2. A semiannual-pay bond has 9 years to maturity, a yield to maturity of 8.83 percent and is priced at $918.32. What is its annual coupon rate? Answer in percent to two decimals.
3. A premium annual-pay bond pays a $85 coupon, has a yield to maturity of 5.35%, and is priced at $1,115.66. How many years till the bond matures? Answer in years to at least two decimal places.
4. XKL Co.has 9.2 percent semiannual-pay coupon bonds that sell for 97.5 percent of par and mature in 22 years. What is the yield to maturity for these bonds in percent?
5. PQR Co. wants to issue new 20-year bonds for some much-needed expansion projects. The company currently has 7.8 percent coupon bonds on the market that sell for $1,125, make semiannual payments, and mature in 20 years. What coupon rate should the company set on its new bonds if it wants them to sell at par?
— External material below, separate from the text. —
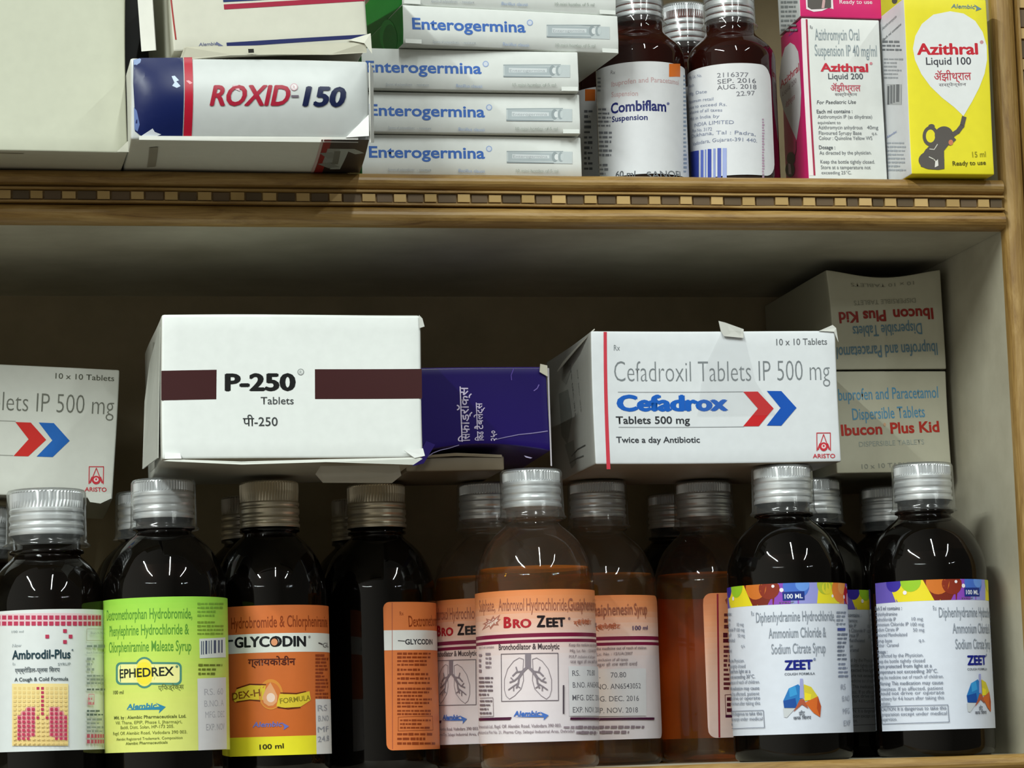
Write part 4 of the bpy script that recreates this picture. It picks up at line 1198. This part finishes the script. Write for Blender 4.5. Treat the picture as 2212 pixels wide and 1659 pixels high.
# --- white labels with a band of coloured drops
ZG = 'zeet'
def zbot(label, ax, Y, **kw):
    return Bottle(label, ax, Y, .0233, 1008, top=.1150, shoulder=.0712, neck=.0940, group='dark bottles with coloured-drop bands', **kw)
z1 = zbot('dark bottle with a coloured-drop band, its label facing forward below the red-striped carton', 1707, .030)
z2 = zbot('dark bottle with a coloured-drop band at the right end beside the side panel', 2013, .0255)
zb_ = zbot('dark bottle with a shaded coloured-drop label, behind and between two like it', 1772, .0860)
def zeet_art():
    a = Art()
    c = z1.cyl()
    t0, t1 = c.inv(1708, 1586)[1], c.inv(1700, 1259.5)[1]
    R = z1.R
    s0, s1 = math.radians(-118) * R, math.radians(150) * R
    sheet_base(a, s0, s1, t0, t1, [(0, 'D9DFEC'), (1, 'DEE3EE')])
    tb = c.inv(1700, 1305)[1]
    a.add([(s0, tb), (s1, tb), (s1, t1), (s0, t1)], '8C78C8')
    cols = ['5A4AA8', 'EEDC2A', 'B24A1E', '8A3AAE', '8C8AD8', 'F0DE30', 'E07A26', 'C02438', '7A4AB0', '5A5A90', 'C8B838', 'D06A2A', '4A8AC8', 'A04AA8', 'EEDC2A']
    def cell(d0, d1, top0, top1, col):
        a.add([(math.radians(d0) * R, tb), (math.radians(d1) * R, tb), (math.radians(top1) * R, t1), (math.radians(top0) * R, t1)], col)
    def disc(d, y, rr, col):
        s, t = math.radians(d) * R, t1 - y
        pts = [(s + rr * math.cos(k * math.tau / 20), min(max(t + rr * math.sin(k * math.tau / 20), tb), t1)) for k in range(20)]
        a.add(pts, col)
    cell(-118, -88, -118, -98, '6A5AB8'); cell(-90, -46, -98, -62, 'EEDC2A'); cell(-52, -30, -62, -27, '7A2818'); cell(-36, -6, -24, -6, '8E4ABC'); cell(-14, 12, -12, 15, '9A9CE0')
    cell(12, 44, 15, 34, 'F0E030'); cell(42, 56, 34, 58, 'E8964A'); cell(52, 84, 58, 84, '7A4AB4'); cell(84, 100, 84, 104, '6A6E98'); cell(100, 130, 104, 128, 'C8BA38'); cell(130, 150, 128, 150, 'B05A2A')
    disc(-92, .0006, .0035, '3C30A0'); disc(-74, .0002, .0042, '9ACA2A'); disc(-48, .0012, .0046, 'D2742A'); disc(-34, .0018, .0042, '8A2E1A'); disc(-8, .0010, .0052, '4A74D0'); disc(-2, .0005, .0028, '6A9AE8'); disc(22, .0008, .0038, 'B8C438'); disc(24, .0022, .0024, 'E8DA38')
    disc(43, .0026, .0050, 'E88432'); disc(47, .0016, .0028, 'F0A050'); disc(60, .0046, .0034, 'B81E34'); disc(66, .0062, .0026, 'E8A8C8'); disc(74, .0008, .0030, '5A3098'); disc(112, .0020, .0036, 'D8D050')
    for (d, y, rr) in ((-22, .0026, .0008), (-30, .0010, .0006), (31, .0052, .0006), (64, .0014, .0006), (-80, .0046, .0008), (52, .0054, .0008)):
        disc(d, y, rr, 'F4EEF4')
    zg = '9098A4'
    it = [('P', [(1690, 1279), (1737, 1277), (1738, 1296), (1691, 1298)], '1E3484'), ('T', '100 ML', 1695, 1293, 1734, 1292, 9.5, 'E8ECF4', .02), ('T', 'SYRUP', 1683, 1304, 1715, 1303, 3.5, '5A6A3A'),
          ('T', 'Rx', 1624, 1331, 1630, 1330, 11, zg), ('T', 'Diphenhydramine Hydrochloride,', 1634, 1345, 1803, 1341, 22, zg, .008), ('T', 'Ammonium Chloride &', 1661, 1379, 1784, 1376, 22, zg, .008), ('T', 'Sodium Citrate Syrup', 1667, 1413, 1783, 1410, 22, zg, .008),
          ('T', 'ZEET', 1695, 1447, 1756, 1445, 20, '101E82', .05), ('E', 1759, 1424, 2.5, 3, '8A94B0'), ('T', 'COUGH FORMULA', 1695, 1459, 1760, 1457, 5, '5A606C', .01),
          ('P', [(1724, 1478), (1704, 1487), (1692, 1514), (1694, 1529), (1722, 1529), (1731, 1509), (1732, 1487)], '2A7AC0'), ('P', [(1704, 1487), (1718, 1482), (1722, 1500), (1706, 1506)], '3A9AD8'), ('P', [(1692, 1514), (1718, 1508), (1722, 1529), (1694, 1529)], '1A4E9E'), ('P', [(1692, 1530), (1694, 1549), (1700, 1550), (1718, 1530)], 'C8CCD0'),
          ('P', [(1736, 1478), (1752, 1484), (1767, 1506), (1752, 1512), (1738, 1514)], 'D8C83A'), ('P', [(1738, 1496), (1752, 1500), (1750, 1512), (1738, 1514)], 'F0DE30'), ('P', [(1766, 1504), (1773, 1526), (1771, 1549), (1757, 1540), (1738, 1518), (1752, 1511)], 'D86A28'), ('P', [(1766, 1504), (1773, 1526), (1771, 1549), (1764, 1530)], 'B84E20'),
          ('P', [(1728, 1466), (1734, 1466), (1736, 1508), (1727, 1508)], 'A0A4D8'), ('P', [(1728, 1510), (1736, 1510), (1746, 1531), (1732, 1522), (1714, 1538)], 'B05A40'),
          ('T', 'झीट', 1726, 1545, 1739, 1544, 8, '5A606C', .01), ('T', 'कफ सिरप', 1714, 1555, 1752, 1553, 7, '4A505C', .012),
          greek(1806, 1319, 1826, 1352, 4, '8890A0', .5), greek(1808, 1354, 1827, 1365, 1, '3A4A9A', .7), greek(1808, 1366, 1829, 1428, 7, '70788A', .5), greek(1810, 1430, 1832, 1465, 4, '8088A0', .5), ('T', 'RS', 1816, 1490, 1826, 1489, 12, '9AA0AE'), ('T', 'B.NO', 1819, 1515, 1834, 1514, 12, '9AA0AE'), ('T', 'MFG', 1820, 1542, 1834, 1541, 12, '9AA0AE'), ('T', 'EXP', 1822, 1568, 1836, 1567, 12, '9AA0AE')]
    a.items(z1.cyl(), it)
    zl = '737B8C'
    y = lambda v: 1220 + v / 3.779
    L = [('Each 5 ml contains :', 1892, 1949, 372, .012), ('Diphenhydramine', 1893, 1939, 418, 0), ('Hydrochloride IP', 1894, 1936, 462, 0), ('Ammonium Chloride IP', 1894, 1963, 503, 0), ('Sodium Citrate IP', 1895, 1942, 545, 0), ('Flavoured Mentholated', 1895, 1960, 588, 0), ('Syrup base', 1896, 1928, 635, 0), ('Colour : Caramel', 1896, 1942, 672, 0), ('Dosage :', 1897, 1918, 725, .014),
         ('As directed by the Physician.', 1897, 1995, 758, 0), ('Keep the bottle tightly closed', 1898, 1998, 803, 0), ('Store protected from light at a', 1899, 2013, 845, .01), ('temperature not exceeding 30°C.', 1899, 2026, 890, .008), ('Keep the medicine out of reach of children.', 1900, 2038, 935, 0), ('Warning: This medication may cause', 1901, 2037, 985, .006),
         ('drowsiness. If so affected, patient', 1902, 2037, 1030, 0), ('should not drive or operate', 1902, 2039, 1065, 0), ('machinery for 4-6 hours after taking this', 1903, 2039, 1108, 0), ('medication.', 1904, 1925, 1147, 0), ('CAUTION: It is dangerous to take this', 1906, 2044, 1192, .006), ('preparation except under medical', 1907, 2045, 1235, 0), ('supervision.', 1908, 1939, 1275, 0)]
    jt = [('T', t, x0, y(v), x1, y(v) - (x1 - x0) * .022, 8, zl, bd) for t, x0, x1, v, bd in L]
    jt += [('T', '10 mg', 1970, y(455), 1994, y(453), 7.5, zl), ('T', '100 mg', 1968, y(500), 1996, y(497), 7.5, zl), ('T', '50 mg', 1973, y(545), 1997, y(543), 7.5, zl), ('T', 'q.s.', 1985, y(628), 1998, y(627), 7.5, zl),
           ('L', [(1904, y(1157)), (2047, y(1143)), (2050, y(1283)), (1908, y(1300)), (1904, y(1157))], 1.2, '6A7284')]
    a.items(z2.cyl(math.radians(37.5)), jt)
    return a
z1.stick(zeet_art())
z2.stick(zeet_art(), math.radians(37.5))
zb_.stick(zeet_art(), math.radians(113))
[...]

6. One year ago, XYZ Co. issued 19-year bonds at par. The bonds have a coupon rate of 6.47 percent, paid semiannually, and a face value of $1,000. Today, the market yield on these bonds is 6.76 percent. What is the percentage change in the bond price over the past year? Answer to two decimals
7. Suppose ABC Co. issues $15.08 million of 27 year zero coupon bonds today. If investors require a return of 4.48 percent compounded semiannually and all the bonds remain outstanding until they mature, how much (in $ millions) will ABC have to pay to redeem the bonds. Answer in millions to two decimals - ie, if you get $50,268,382, you should enter 50.27.